Start of INPUT RECORDS

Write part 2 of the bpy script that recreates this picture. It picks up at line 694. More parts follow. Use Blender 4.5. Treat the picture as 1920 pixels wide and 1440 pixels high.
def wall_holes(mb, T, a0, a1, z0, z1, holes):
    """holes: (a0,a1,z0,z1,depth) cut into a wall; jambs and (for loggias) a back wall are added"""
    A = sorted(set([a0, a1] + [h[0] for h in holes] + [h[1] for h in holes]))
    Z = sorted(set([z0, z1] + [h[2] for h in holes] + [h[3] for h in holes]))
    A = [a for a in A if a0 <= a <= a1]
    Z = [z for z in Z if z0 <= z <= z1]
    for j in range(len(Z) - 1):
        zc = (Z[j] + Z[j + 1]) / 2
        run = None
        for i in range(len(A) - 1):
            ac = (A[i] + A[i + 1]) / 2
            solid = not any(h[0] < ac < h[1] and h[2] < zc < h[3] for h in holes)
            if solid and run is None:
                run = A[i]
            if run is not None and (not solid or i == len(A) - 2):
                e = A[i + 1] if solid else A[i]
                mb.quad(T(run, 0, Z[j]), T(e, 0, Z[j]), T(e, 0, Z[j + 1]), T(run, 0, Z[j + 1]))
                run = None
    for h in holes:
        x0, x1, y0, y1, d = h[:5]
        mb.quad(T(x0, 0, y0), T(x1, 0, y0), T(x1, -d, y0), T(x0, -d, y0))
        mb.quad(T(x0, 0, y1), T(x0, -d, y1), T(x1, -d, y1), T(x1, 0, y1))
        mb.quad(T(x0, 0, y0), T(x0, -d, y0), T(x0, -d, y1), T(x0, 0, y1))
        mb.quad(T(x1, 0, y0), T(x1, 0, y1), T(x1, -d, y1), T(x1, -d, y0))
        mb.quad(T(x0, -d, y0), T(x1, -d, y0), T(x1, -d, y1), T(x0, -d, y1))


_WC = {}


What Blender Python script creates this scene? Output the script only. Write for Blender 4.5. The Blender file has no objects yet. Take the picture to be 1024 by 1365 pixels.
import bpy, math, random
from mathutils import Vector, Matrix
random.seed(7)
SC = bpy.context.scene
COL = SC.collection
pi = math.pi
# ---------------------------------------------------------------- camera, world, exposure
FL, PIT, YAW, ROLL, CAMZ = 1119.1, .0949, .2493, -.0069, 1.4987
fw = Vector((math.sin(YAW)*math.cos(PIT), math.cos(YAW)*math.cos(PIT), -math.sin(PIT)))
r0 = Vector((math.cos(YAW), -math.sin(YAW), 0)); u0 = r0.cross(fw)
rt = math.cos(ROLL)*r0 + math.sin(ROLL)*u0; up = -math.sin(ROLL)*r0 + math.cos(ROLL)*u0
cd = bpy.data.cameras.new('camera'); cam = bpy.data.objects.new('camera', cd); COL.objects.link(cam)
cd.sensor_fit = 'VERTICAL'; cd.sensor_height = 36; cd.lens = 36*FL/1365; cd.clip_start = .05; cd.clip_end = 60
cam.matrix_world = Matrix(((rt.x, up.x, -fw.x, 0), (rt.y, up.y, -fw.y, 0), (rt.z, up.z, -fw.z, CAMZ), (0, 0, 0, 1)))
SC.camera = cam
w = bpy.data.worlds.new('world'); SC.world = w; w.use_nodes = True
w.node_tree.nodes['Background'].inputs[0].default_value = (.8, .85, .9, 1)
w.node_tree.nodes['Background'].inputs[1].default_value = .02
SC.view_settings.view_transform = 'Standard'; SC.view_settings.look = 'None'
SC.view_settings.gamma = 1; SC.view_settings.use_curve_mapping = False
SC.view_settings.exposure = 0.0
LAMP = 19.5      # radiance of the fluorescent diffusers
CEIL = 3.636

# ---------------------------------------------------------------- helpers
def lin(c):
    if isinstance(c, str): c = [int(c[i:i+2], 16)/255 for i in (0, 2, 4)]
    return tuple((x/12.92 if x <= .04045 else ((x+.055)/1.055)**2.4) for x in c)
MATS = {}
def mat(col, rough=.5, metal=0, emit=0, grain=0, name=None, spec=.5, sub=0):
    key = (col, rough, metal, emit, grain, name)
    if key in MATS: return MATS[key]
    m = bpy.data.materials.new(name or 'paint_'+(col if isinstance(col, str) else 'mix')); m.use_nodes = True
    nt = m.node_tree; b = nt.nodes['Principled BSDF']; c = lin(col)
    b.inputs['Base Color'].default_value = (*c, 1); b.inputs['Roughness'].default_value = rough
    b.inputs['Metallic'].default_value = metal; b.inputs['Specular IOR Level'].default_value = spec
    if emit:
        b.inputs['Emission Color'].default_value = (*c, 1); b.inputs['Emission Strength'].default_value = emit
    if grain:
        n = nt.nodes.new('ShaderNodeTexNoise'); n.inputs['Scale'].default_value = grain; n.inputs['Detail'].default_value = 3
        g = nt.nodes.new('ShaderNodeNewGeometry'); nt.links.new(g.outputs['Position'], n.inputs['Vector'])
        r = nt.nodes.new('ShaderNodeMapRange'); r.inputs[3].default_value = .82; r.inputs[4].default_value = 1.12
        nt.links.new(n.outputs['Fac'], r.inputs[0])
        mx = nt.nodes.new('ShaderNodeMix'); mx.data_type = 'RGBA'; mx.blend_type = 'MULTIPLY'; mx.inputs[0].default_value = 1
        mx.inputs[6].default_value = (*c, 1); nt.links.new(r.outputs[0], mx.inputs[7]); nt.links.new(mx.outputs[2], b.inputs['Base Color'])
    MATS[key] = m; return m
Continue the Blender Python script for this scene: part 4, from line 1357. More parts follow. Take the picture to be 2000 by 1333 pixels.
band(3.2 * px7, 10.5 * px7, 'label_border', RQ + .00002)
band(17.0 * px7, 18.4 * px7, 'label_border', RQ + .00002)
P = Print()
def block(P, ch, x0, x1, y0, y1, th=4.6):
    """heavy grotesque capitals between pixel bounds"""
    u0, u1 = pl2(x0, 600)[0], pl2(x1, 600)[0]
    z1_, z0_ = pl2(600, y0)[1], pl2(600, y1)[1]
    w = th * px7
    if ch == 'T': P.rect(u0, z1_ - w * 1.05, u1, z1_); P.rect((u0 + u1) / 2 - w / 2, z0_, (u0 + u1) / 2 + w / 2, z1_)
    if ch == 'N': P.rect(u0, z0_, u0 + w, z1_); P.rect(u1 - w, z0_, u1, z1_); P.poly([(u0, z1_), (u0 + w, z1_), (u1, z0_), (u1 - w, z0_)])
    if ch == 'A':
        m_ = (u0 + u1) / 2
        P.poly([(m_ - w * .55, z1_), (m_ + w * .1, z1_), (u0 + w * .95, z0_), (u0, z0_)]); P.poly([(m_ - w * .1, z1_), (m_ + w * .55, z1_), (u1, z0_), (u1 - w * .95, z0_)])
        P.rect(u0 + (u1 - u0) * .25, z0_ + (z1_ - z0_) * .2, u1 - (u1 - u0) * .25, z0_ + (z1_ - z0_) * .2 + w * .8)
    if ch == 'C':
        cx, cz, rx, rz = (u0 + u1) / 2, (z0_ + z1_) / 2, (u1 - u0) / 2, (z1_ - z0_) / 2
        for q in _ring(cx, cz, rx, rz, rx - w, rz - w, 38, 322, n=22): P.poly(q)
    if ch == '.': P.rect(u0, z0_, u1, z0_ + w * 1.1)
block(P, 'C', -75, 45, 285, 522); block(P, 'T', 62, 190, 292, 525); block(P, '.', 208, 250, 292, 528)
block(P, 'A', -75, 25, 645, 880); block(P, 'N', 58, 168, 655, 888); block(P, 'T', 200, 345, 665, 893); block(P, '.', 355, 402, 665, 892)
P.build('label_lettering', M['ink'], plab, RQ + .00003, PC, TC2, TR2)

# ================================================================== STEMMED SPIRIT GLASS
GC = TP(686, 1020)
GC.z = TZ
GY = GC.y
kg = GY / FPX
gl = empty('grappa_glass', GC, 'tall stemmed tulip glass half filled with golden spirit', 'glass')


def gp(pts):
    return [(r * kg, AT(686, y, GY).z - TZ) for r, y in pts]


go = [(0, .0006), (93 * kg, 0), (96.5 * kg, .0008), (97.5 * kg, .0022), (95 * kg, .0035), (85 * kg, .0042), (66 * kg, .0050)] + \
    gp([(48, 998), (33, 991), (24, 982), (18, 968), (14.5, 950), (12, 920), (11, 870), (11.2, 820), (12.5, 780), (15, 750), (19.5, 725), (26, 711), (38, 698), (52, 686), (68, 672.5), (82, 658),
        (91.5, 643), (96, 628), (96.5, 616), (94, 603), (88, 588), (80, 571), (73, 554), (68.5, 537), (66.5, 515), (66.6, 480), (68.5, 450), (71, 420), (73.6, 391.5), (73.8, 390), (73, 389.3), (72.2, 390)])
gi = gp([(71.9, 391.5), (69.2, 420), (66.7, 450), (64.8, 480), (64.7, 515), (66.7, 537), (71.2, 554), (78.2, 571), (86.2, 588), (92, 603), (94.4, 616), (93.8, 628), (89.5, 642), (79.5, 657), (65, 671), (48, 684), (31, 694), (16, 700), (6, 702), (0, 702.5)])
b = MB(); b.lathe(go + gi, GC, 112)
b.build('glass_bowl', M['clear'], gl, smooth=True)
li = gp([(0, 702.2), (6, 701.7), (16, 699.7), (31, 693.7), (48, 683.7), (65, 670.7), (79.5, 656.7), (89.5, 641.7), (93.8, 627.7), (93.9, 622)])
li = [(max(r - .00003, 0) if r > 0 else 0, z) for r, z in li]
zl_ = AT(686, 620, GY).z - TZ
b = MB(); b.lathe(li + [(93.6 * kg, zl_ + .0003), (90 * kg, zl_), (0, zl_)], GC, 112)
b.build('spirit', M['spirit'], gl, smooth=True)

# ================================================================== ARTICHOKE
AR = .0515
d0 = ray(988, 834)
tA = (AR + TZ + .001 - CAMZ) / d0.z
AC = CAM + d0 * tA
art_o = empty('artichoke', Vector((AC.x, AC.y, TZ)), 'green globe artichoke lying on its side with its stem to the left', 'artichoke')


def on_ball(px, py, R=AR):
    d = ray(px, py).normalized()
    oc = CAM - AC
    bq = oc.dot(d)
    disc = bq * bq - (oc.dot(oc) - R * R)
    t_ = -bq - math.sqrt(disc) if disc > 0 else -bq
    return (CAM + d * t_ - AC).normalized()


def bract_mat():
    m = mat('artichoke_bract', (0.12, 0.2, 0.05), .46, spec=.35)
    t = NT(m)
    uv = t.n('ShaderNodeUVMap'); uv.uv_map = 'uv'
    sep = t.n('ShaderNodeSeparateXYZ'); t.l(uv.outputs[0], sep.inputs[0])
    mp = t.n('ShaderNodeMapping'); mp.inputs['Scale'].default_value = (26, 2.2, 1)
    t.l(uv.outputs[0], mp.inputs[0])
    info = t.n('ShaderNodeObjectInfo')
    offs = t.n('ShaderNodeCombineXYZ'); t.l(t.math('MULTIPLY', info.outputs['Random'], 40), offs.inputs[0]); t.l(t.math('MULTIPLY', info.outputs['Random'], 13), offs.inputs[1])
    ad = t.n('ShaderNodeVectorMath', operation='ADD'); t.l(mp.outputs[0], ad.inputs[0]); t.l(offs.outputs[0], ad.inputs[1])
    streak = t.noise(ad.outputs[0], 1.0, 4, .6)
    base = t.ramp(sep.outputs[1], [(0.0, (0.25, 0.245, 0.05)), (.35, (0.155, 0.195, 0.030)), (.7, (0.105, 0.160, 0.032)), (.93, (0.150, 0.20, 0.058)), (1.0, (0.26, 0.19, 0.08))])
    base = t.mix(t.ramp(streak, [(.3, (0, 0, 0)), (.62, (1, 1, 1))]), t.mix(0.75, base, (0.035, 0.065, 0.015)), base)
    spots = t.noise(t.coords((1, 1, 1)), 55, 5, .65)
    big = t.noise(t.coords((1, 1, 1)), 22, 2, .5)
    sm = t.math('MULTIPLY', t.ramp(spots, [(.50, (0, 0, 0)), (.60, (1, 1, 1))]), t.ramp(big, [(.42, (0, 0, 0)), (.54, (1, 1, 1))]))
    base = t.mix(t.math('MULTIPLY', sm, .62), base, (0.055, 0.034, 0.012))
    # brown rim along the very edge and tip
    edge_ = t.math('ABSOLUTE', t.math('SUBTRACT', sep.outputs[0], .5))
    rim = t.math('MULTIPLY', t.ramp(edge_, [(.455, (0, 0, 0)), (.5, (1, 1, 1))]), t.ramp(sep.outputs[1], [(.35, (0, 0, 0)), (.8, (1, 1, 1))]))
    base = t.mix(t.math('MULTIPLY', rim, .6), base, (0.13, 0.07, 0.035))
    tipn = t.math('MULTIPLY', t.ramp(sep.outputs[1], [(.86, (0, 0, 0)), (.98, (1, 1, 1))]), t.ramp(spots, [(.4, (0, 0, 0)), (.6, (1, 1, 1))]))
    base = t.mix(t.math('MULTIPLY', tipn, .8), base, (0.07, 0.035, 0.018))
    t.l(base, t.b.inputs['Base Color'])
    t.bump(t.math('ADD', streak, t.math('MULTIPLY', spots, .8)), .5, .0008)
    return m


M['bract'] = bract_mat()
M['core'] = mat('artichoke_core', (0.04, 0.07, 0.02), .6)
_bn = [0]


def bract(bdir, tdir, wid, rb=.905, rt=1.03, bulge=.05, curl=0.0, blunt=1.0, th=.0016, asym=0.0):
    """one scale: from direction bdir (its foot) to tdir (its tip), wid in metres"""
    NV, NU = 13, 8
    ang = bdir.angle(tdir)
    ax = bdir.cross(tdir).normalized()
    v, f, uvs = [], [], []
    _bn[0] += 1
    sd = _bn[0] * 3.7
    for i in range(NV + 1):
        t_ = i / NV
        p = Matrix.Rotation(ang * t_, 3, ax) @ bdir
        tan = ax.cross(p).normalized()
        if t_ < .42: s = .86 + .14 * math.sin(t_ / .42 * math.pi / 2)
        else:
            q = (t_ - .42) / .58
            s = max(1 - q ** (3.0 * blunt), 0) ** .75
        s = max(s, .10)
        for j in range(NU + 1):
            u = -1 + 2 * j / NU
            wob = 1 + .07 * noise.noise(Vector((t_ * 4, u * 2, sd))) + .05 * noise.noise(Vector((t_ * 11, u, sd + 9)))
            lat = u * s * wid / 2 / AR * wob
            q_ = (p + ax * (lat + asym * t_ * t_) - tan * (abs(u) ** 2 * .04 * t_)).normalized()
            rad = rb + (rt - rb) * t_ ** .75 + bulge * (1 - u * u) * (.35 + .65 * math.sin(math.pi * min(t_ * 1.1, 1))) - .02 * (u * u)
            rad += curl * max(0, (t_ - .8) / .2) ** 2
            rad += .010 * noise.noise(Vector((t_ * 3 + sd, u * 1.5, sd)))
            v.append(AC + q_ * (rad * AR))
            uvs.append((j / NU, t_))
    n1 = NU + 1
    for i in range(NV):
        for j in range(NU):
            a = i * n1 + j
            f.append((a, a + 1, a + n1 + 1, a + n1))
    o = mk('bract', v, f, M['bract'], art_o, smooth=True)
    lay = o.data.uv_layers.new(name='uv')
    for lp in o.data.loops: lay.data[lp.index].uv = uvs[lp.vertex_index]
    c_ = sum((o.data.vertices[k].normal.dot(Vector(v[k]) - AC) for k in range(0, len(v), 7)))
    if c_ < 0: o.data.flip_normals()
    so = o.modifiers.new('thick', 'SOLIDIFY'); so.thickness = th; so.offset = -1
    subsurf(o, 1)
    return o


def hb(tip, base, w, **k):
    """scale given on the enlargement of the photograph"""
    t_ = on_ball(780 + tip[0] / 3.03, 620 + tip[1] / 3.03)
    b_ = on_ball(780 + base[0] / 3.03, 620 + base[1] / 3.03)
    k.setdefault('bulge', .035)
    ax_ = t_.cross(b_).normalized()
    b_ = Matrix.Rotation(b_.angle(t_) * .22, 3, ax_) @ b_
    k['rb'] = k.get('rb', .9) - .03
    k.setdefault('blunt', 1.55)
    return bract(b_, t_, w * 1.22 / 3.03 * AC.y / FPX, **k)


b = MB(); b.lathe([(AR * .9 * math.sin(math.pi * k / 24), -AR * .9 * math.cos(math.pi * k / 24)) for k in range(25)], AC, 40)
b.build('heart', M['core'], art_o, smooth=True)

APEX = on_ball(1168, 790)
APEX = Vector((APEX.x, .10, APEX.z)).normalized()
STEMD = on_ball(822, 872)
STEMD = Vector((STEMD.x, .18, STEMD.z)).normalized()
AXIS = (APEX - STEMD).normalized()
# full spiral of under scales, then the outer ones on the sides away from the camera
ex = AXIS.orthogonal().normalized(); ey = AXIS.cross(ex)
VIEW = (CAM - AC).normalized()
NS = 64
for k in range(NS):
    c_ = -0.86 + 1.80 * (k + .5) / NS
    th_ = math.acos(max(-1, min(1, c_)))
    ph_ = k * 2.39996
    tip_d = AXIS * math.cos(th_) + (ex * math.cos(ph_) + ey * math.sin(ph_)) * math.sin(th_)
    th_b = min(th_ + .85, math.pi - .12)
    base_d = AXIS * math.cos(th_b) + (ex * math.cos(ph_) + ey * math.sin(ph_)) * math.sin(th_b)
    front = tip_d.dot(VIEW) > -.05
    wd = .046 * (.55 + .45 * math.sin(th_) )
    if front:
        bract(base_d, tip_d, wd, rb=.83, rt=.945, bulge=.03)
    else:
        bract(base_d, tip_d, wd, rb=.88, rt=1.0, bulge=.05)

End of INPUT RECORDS

→ **DIRECTIVE**:
Compute the number of lines above that contain the string "from". Reply with that value only.

→ **EXERCISE ANSWER**:
4